Creditors appear “on the losing end” as Fernández de Kirchner is “completely in charge” of the next government, said Jorge Piedrahita, chief executive officer of Gear Capital Partners. She probably had significant influence over the new president’s economic team, said longtime Argentina analyst Siobhan Morden.

They were speaking at a Debtwire event in New York alongside Greylock Capital Management’s AJ Mediratta and Jose Luis Vittor from Hogan Lovells. While Morden said it’s conceivable that Argentina, creditors and the IMF could reach a “mutually beneficial solution,” the general tone from the panel was far from the muted optimism in the days after Alberto Fernandez’s election in late October.

IMF threat

For one thing, Mediratta said the IMF is Argentina’s only obvious source of foreign capital at the moment. The risk, according to Piedrahita, is that the United States, the Fund’s largest shareholder, could use its leverage to withhold further support from Argentina as punishment if Fernandez pursues a softer approach on Venezuela and a deeper relationship with China.

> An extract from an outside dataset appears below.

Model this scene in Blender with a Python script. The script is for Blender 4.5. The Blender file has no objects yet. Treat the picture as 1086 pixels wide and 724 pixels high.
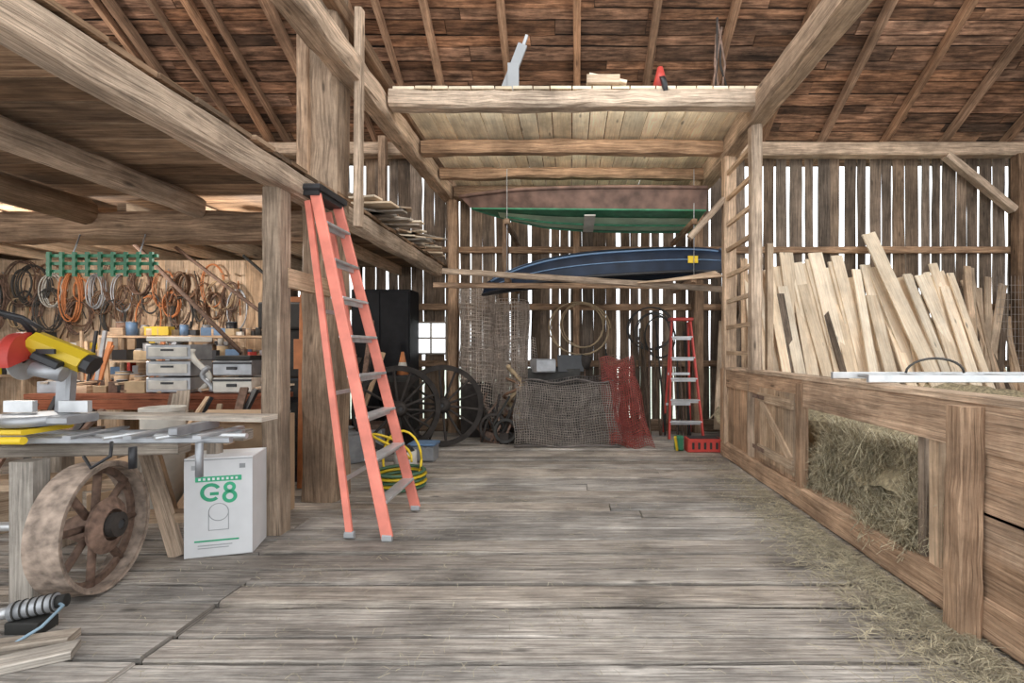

The IMF has said its “decision to support a country’s economic program with IMF lending is a prerogative of the IMF’s Executive Board which represents the 189 members of the Fund.”

A more pressing concern is that Argentina probably won’t get the rest of its current IMF disbursement, according to Morden, head of Latin America fixed income strategy at Amherst Pierpont Securities.

She said the odds of a hard default are “quite high,” and that it’s unrealistic to expect the nation to complete a debt restructuring in just a few months, especially when Alberto Fernández appears to be prioritizsng foreign policy over the local economy.

“He hasn’t addressed the problems,” she said. “He’s just saying whatever is politically convenient to say.”

‘Time bomb’

Investors view Buenos Aires Province as an initial test for how the Fernández government will treat creditors. The province has more than half a billion dollars in debt coming due next month and scarce funds to pay.

“It’s not clear where the money comes from,” Mediratta said. “It’s a ticking time bomb.”